Directive >> Please give the data below again in full, exactly as it stands.

● ● ●

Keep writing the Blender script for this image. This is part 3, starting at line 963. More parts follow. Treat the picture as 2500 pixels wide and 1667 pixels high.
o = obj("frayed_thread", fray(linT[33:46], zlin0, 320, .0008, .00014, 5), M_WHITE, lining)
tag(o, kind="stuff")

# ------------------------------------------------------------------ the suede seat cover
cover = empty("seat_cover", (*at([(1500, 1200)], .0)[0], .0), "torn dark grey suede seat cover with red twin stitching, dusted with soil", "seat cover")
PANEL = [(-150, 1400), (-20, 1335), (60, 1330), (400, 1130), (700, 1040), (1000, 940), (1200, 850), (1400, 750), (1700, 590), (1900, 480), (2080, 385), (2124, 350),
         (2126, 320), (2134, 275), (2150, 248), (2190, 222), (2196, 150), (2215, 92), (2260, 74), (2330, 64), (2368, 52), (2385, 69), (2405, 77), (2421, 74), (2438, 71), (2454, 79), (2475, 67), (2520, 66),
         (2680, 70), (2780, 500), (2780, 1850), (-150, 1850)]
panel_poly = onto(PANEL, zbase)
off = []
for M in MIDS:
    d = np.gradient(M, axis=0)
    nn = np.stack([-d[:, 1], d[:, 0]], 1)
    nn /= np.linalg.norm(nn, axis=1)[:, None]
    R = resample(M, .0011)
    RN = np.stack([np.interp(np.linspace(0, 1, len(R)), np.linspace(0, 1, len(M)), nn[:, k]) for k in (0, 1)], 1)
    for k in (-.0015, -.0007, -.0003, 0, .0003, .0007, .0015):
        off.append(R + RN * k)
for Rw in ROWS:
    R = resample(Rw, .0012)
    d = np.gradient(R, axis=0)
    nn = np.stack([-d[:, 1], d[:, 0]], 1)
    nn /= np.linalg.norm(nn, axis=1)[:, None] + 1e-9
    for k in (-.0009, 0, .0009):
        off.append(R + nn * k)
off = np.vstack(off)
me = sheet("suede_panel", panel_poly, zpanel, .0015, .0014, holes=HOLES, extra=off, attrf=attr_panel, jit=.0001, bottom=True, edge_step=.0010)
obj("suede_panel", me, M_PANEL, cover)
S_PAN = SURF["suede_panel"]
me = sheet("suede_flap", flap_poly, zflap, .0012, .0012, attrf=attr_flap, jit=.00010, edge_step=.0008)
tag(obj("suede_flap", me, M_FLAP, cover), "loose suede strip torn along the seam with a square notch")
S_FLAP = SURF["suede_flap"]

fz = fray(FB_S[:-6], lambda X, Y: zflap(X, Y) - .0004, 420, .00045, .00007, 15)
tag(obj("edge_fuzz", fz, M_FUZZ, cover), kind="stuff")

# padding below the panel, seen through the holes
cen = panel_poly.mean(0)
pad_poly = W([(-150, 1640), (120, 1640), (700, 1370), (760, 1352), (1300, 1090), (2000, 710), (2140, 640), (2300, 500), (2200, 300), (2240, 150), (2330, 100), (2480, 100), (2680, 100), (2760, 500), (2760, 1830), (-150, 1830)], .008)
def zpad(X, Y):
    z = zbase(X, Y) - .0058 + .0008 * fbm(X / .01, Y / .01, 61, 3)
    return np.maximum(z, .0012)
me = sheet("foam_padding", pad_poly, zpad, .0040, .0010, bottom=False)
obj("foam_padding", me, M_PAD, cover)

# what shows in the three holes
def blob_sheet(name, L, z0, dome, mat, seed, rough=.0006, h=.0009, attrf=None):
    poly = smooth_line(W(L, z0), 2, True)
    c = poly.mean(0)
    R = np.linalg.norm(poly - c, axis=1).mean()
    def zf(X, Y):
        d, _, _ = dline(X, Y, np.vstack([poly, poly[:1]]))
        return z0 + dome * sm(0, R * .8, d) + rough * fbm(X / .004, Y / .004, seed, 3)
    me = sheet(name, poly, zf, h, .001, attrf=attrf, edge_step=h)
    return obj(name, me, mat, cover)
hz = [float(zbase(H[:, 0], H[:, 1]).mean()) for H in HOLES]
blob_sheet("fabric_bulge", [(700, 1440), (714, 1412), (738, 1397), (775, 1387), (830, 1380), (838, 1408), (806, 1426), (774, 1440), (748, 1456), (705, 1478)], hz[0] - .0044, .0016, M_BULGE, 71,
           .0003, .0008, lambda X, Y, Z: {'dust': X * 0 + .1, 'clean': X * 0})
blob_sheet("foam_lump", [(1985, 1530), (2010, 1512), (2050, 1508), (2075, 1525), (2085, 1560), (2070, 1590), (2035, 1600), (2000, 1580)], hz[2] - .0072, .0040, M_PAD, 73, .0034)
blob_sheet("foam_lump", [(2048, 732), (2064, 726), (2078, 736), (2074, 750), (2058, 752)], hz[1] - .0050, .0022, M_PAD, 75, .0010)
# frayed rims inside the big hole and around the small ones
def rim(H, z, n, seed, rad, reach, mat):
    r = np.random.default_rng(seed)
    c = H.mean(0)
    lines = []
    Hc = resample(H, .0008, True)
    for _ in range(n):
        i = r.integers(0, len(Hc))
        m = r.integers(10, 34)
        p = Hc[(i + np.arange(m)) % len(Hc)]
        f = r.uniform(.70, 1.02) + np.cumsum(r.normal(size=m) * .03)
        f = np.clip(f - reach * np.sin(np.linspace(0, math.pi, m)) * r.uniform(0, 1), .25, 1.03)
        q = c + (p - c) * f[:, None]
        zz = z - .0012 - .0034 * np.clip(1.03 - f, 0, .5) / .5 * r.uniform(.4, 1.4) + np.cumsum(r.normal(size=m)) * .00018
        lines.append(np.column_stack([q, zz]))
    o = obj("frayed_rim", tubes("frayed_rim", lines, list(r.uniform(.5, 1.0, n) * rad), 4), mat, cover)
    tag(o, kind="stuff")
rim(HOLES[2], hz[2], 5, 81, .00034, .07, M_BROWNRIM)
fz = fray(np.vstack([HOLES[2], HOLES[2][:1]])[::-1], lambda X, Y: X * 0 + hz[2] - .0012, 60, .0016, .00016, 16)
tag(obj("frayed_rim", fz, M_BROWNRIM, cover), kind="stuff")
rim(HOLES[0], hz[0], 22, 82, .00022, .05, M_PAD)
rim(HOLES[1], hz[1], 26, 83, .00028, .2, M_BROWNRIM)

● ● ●

Finished answer >>
Keep writing the Blender script for this image. This is part 3, starting at line 963. More parts follow. Treat the picture as 2500 pixels wide and 1667 pixels high.
o = obj("frayed_thread", fray(linT[33:46], zlin0, 320, .0008, .00014, 5), M_WHITE, lining)
tag(o, kind="stuff")

# ------------------------------------------------------------------ the suede seat cover
cover = empty("seat_cover", (*at([(1500, 1200)], .0)[0], .0), "torn dark grey suede seat cover with red twin stitching, dusted with soil", "seat cover")
PANEL = [(-150, 1400), (-20, 1335), (60, 1330), (400, 1130), (700, 1040), (1000, 940), (1200, 850), (1400, 750), (1700, 590), (1900, 480), (2080, 385), (2124, 350),
         (2126, 320), (2134, 275), (2150, 248), (2190, 222), (2196, 150), (2215, 92), (2260, 74), (2330, 64), (2368, 52), (2385, 69), (2405, 77), (2421, 74), (2438, 71), (2454, 79), (2475, 67), (2520, 66),
         (2680, 70), (2780, 500), (2780, 1850), (-150, 1850)]
panel_poly = onto(PANEL, zbase)
off = []
for M in MIDS:
    d = np.gradient(M, axis=0)
    nn = np.stack([-d[:, 1], d[:, 0]], 1)
    nn /= np.linalg.norm(nn, axis=1)[:, None]
    R = resample(M, .0011)
    RN = np.stack([np.interp(np.linspace(0, 1, len(R)), np.linspace(0, 1, len(M)), nn[:, k]) for k in (0, 1)], 1)
    for k in (-.0015, -.0007, -.0003, 0, .0003, .0007, .0015):
        off.append(R + RN * k)
for Rw in ROWS:
    R = resample(Rw, .0012)
    d = np.gradient(R, axis=0)
    nn = np.stack([-d[:, 1], d[:, 0]], 1)
    nn /= np.linalg.norm(nn, axis=1)[:, None] + 1e-9
    for k in (-.0009, 0, .0009):
        off.append(R + nn * k)
off = np.vstack(off)
me = sheet("suede_panel", panel_poly, zpanel, .0015, .0014, holes=HOLES, extra=off, attrf=attr_panel, jit=.0001, bottom=True, edge_step=.0010)
obj("suede_panel", me, M_PANEL, cover)
S_PAN = SURF["suede_panel"]
me = sheet("suede_flap", flap_poly, zflap, .0012, .0012, attrf=attr_flap, jit=.00010, edge_step=.0008)
tag(obj("suede_flap", me, M_FLAP, cover), "loose suede strip torn along the seam with a square notch")
S_FLAP = SURF["suede_flap"]

fz = fray(FB_S[:-6], lambda X, Y: zflap(X, Y) - .0004, 420, .00045, .00007, 15)
tag(obj("edge_fuzz", fz, M_FUZZ, cover), kind="stuff")

# padding below the panel, seen through the holes
cen = panel_poly.mean(0)
pad_poly = W([(-150, 1640), (120, 1640), (700, 1370), (760, 1352), (1300, 1090), (2000, 710), (2140, 640), (2300, 500), (2200, 300), (2240, 150), (2330, 100), (2480, 100), (2680, 100), (2760, 500), (2760, 1830), (-150, 1830)], .008)
def zpad(X, Y):
    z = zbase(X, Y) - .0058 + .0008 * fbm(X / .01, Y / .01, 61, 3)
    return np.maximum(z, .0012)
me = sheet("foam_padding", pad_poly, zpad, .0040, .0010, bottom=False)
obj("foam_padding", me, M_PAD, cover)

# what shows in the three holes
def blob_sheet(name, L, z0, dome, mat, seed, rough=.0006, h=.0009, attrf=None):
    poly = smooth_line(W(L, z0), 2, True)
    c = poly.mean(0)
    R = np.linalg.norm(poly - c, axis=1).mean()
    def zf(X, Y):
        d, _, _ = dline(X, Y, np.vstack([poly, poly[:1]]))
        return z0 + dome * sm(0, R * .8, d) + rough * fbm(X / .004, Y / .004, seed, 3)
    me = sheet(name, poly, zf, h, .001, attrf=attrf, edge_step=h)
    return obj(name, me, mat, cover)
hz = [float(zbase(H[:, 0], H[:, 1]).mean()) for H in HOLES]
blob_sheet("fabric_bulge", [(700, 1440), (714, 1412), (738, 1397), (775, 1387), (830, 1380), (838, 1408), (806, 1426), (774, 1440), (748, 1456), (705, 1478)], hz[0] - .0044, .0016, M_BULGE, 71,
           .0003, .0008, lambda X, Y, Z: {'dust': X * 0 + .1, 'clean': X * 0})
blob_sheet("foam_lump", [(1985, 1530), (2010, 1512), (2050, 1508), (2075, 1525), (2085, 1560), (2070, 1590), (2035, 1600), (2000, 1580)], hz[2] - .0072, .0040, M_PAD, 73, .0034)
blob_sheet("foam_lump", [(2048, 732), (2064, 726), (2078, 736), (2074, 750), (2058, 752)], hz[1] - .0050, .0022, M_PAD, 75, .0010)
# frayed rims inside the big hole and around the small ones
def rim(H, z, n, seed, rad, reach, mat):
    r = np.random.default_rng(seed)
    c = H.mean(0)
    lines = []
    Hc = resample(H, .0008, True)
    for _ in range(n):
        i = r.integers(0, len(Hc))
        m = r.integers(10, 34)
        p = Hc[(i + np.arange(m)) % len(Hc)]
        f = r.uniform(.70, 1.02) + np.cumsum(r.normal(size=m) * .03)
        f = np.clip(f - reach * np.sin(np.linspace(0, math.pi, m)) * r.uniform(0, 1), .25, 1.03)
        q = c + (p - c) * f[:, None]
        zz = z - .0012 - .0034 * np.clip(1.03 - f, 0, .5) / .5 * r.uniform(.4, 1.4) + np.cumsum(r.normal(size=m)) * .00018
        lines.append(np.column_stack([q, zz]))
    o = obj("frayed_rim", tubes("frayed_rim", lines, list(r.uniform(.5, 1.0, n) * rad), 4), mat, cover)
    tag(o, kind="stuff")
rim(HOLES[2], hz[2], 5, 81, .00034, .07, M_BROWNRIM)
fz = fray(np.vstack([HOLES[2], HOLES[2][:1]])[::-1], lambda X, Y: X * 0 + hz[2] - .0012, 60, .0016, .00016, 16)
tag(obj("frayed_rim", fz, M_BROWNRIM, cover), kind="stuff")
rim(HOLES[0], hz[0], 22, 82, .00022, .05, M_PAD)
rim(HOLES[1], hz[1], 26, 83, .00028, .2, M_BROWNRIM)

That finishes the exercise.